- _Written instruction_: How does the data below read from its first line through the line containing "so.rotation_euler = SUN.to_track_quat('Z', 'Y').to_euler();"? Print those lines exactly.

- _Source excerpt_:
────────────────────────────────────────
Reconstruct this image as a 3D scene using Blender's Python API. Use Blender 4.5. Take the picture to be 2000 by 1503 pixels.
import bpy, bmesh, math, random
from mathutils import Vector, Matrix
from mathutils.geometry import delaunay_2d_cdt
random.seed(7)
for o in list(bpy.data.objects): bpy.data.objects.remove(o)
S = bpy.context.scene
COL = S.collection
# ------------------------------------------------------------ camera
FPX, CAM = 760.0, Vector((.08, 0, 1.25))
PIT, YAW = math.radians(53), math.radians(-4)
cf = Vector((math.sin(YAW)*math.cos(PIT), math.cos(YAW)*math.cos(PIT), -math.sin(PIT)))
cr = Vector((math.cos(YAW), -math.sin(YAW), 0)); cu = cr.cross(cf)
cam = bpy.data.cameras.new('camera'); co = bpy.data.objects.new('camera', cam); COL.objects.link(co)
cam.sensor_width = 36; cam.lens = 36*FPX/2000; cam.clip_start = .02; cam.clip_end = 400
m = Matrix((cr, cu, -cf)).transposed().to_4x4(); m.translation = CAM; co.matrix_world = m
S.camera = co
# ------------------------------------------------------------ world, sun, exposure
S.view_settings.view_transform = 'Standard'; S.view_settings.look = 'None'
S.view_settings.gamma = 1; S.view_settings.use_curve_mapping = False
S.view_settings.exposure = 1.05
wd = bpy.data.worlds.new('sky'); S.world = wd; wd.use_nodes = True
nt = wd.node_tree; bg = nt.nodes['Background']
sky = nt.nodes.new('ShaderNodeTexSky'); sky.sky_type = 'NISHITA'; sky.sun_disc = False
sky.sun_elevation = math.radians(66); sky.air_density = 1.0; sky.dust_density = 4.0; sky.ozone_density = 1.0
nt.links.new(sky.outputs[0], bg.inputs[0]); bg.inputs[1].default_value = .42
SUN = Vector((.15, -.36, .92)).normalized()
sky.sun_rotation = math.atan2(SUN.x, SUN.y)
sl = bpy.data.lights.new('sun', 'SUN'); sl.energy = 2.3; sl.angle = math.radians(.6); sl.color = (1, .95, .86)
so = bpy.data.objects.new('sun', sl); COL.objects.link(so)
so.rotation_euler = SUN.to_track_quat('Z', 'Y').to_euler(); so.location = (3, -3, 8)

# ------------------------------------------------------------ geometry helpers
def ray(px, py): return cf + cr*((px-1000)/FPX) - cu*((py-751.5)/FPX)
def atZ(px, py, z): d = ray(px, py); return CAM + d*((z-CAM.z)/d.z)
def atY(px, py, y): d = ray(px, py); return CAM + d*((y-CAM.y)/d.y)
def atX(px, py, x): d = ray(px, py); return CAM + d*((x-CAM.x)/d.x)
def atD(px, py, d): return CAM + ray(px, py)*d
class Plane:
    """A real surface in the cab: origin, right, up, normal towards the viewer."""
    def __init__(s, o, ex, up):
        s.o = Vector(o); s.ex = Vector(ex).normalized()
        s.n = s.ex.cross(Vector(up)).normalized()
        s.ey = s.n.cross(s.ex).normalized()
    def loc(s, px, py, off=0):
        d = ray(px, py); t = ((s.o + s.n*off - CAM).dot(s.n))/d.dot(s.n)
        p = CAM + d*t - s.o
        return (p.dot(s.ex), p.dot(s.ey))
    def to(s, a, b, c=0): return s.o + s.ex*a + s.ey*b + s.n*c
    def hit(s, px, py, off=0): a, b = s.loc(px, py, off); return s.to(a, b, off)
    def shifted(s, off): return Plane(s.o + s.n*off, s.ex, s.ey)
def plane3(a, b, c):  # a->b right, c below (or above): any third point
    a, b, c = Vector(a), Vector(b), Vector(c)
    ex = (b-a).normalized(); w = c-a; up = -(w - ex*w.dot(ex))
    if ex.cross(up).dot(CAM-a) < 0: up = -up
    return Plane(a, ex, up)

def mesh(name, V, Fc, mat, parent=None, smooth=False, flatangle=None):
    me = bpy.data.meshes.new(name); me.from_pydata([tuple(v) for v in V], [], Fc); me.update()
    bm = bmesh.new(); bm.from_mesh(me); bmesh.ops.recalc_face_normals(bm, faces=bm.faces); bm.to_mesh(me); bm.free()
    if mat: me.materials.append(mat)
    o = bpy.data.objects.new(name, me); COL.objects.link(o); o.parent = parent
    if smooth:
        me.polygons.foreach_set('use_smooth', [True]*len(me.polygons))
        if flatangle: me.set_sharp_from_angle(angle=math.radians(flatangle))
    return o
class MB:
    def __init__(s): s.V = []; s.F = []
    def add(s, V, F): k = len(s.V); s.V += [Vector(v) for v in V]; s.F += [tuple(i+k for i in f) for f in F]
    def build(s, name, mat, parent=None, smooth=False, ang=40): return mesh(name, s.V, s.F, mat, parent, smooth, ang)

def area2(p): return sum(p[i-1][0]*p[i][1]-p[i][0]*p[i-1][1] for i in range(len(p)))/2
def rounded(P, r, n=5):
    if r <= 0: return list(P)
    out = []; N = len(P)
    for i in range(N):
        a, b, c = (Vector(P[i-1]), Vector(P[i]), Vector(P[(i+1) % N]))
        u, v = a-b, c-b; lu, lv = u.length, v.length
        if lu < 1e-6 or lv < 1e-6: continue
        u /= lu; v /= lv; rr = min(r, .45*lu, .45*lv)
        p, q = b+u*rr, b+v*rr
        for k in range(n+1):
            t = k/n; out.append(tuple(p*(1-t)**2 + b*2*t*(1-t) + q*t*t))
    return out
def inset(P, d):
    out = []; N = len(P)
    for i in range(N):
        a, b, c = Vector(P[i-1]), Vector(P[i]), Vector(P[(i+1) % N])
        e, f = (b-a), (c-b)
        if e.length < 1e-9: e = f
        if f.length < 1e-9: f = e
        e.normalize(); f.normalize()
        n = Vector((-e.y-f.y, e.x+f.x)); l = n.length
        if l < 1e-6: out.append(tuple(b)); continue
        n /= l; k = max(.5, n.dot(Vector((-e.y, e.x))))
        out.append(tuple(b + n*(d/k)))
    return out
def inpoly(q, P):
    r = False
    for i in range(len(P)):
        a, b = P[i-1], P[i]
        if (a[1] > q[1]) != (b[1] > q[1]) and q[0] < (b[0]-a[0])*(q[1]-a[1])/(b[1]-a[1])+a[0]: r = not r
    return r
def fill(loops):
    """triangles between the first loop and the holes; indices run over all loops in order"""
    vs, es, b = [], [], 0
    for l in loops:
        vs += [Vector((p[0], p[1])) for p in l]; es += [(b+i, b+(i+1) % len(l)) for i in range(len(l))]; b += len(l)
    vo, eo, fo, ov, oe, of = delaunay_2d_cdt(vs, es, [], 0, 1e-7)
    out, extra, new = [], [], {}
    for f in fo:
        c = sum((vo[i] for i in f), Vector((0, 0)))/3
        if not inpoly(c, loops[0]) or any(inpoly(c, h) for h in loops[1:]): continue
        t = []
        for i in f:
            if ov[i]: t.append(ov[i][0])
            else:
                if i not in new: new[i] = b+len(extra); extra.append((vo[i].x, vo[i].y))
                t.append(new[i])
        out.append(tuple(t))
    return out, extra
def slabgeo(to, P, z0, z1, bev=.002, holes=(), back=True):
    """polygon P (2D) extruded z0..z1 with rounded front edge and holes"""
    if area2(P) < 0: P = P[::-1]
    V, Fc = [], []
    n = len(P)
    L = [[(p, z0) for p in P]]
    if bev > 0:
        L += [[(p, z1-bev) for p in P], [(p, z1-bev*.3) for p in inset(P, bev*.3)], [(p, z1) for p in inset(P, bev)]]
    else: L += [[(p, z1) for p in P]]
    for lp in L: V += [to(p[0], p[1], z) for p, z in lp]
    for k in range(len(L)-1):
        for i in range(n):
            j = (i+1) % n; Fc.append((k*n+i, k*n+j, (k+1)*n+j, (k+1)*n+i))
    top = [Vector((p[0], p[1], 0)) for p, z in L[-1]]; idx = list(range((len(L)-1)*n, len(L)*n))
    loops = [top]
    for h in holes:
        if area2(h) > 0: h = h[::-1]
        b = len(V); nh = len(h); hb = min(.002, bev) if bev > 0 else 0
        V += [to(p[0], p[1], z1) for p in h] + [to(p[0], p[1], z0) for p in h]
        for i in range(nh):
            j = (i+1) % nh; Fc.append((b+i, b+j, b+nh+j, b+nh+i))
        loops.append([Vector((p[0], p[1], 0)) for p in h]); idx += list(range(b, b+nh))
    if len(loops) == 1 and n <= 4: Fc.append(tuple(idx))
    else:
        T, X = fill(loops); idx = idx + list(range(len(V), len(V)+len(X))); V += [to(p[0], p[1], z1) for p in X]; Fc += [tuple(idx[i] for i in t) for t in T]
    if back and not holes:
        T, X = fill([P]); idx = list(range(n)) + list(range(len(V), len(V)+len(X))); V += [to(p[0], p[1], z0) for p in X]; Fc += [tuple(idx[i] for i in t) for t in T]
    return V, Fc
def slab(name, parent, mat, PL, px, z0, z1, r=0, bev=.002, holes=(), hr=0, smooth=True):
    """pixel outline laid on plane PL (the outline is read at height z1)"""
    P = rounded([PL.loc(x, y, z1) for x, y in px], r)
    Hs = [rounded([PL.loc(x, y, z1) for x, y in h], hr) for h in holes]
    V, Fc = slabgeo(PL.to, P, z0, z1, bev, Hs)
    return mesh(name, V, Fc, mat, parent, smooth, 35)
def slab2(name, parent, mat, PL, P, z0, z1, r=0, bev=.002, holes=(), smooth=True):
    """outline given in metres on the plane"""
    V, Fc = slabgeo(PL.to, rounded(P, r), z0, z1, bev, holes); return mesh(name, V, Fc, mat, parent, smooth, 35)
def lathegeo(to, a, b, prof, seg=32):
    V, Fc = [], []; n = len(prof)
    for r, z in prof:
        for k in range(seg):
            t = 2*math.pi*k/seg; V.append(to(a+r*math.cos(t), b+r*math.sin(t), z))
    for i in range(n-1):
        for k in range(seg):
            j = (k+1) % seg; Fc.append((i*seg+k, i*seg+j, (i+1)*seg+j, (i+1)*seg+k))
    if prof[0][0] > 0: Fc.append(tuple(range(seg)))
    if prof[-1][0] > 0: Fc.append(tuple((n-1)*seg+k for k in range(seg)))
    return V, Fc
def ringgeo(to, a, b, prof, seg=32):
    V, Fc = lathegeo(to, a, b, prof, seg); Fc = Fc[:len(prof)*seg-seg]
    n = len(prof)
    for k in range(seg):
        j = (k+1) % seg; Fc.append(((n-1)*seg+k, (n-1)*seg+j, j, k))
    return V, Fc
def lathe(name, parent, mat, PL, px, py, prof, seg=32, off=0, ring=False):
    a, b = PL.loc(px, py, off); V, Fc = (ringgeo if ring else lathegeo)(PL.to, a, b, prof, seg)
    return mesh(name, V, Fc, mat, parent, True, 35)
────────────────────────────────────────
- _Task answer_:
Reconstruct this image as a 3D scene using Blender's Python API. Use Blender 4.5. Take the picture to be 2000 by 1503 pixels.
import bpy, bmesh, math, random
from mathutils import Vector, Matrix
from mathutils.geometry import delaunay_2d_cdt
random.seed(7)
for o in list(bpy.data.objects): bpy.data.objects.remove(o)
S = bpy.context.scene
COL = S.collection
# ------------------------------------------------------------ camera
FPX, CAM = 760.0, Vector((.08, 0, 1.25))
PIT, YAW = math.radians(53), math.radians(-4)
cf = Vector((math.sin(YAW)*math.cos(PIT), math.cos(YAW)*math.cos(PIT), -math.sin(PIT)))
cr = Vector((math.cos(YAW), -math.sin(YAW), 0)); cu = cr.cross(cf)
cam = bpy.data.cameras.new('camera'); co = bpy.data.objects.new('camera', cam); COL.objects.link(co)
cam.sensor_width = 36; cam.lens = 36*FPX/2000; cam.clip_start = .02; cam.clip_end = 400
m = Matrix((cr, cu, -cf)).transposed().to_4x4(); m.translation = CAM; co.matrix_world = m
S.camera = co
# ------------------------------------------------------------ world, sun, exposure
S.view_settings.view_transform = 'Standard'; S.view_settings.look = 'None'
S.view_settings.gamma = 1; S.view_settings.use_curve_mapping = False
S.view_settings.exposure = 1.05
wd = bpy.data.worlds.new('sky'); S.world = wd; wd.use_nodes = True
nt = wd.node_tree; bg = nt.nodes['Background']
sky = nt.nodes.new('ShaderNodeTexSky'); sky.sky_type = 'NISHITA'; sky.sun_disc = False
sky.sun_elevation = math.radians(66); sky.air_density = 1.0; sky.dust_density = 4.0; sky.ozone_density = 1.0
nt.links.new(sky.outputs[0], bg.inputs[0]); bg.inputs[1].default_value = .42
SUN = Vector((.15, -.36, .92)).normalized()
sky.sun_rotation = math.atan2(SUN.x, SUN.y)
sl = bpy.data.lights.new('sun', 'SUN'); sl.energy = 2.3; sl.angle = math.radians(.6); sl.color = (1, .95, .86)
so = bpy.data.objects.new('sun', sl); COL.objects.link(so)
so.rotation_euler = SUN.to_track_quat('Z', 'Y').to_euler(); so.location = (3, -3, 8)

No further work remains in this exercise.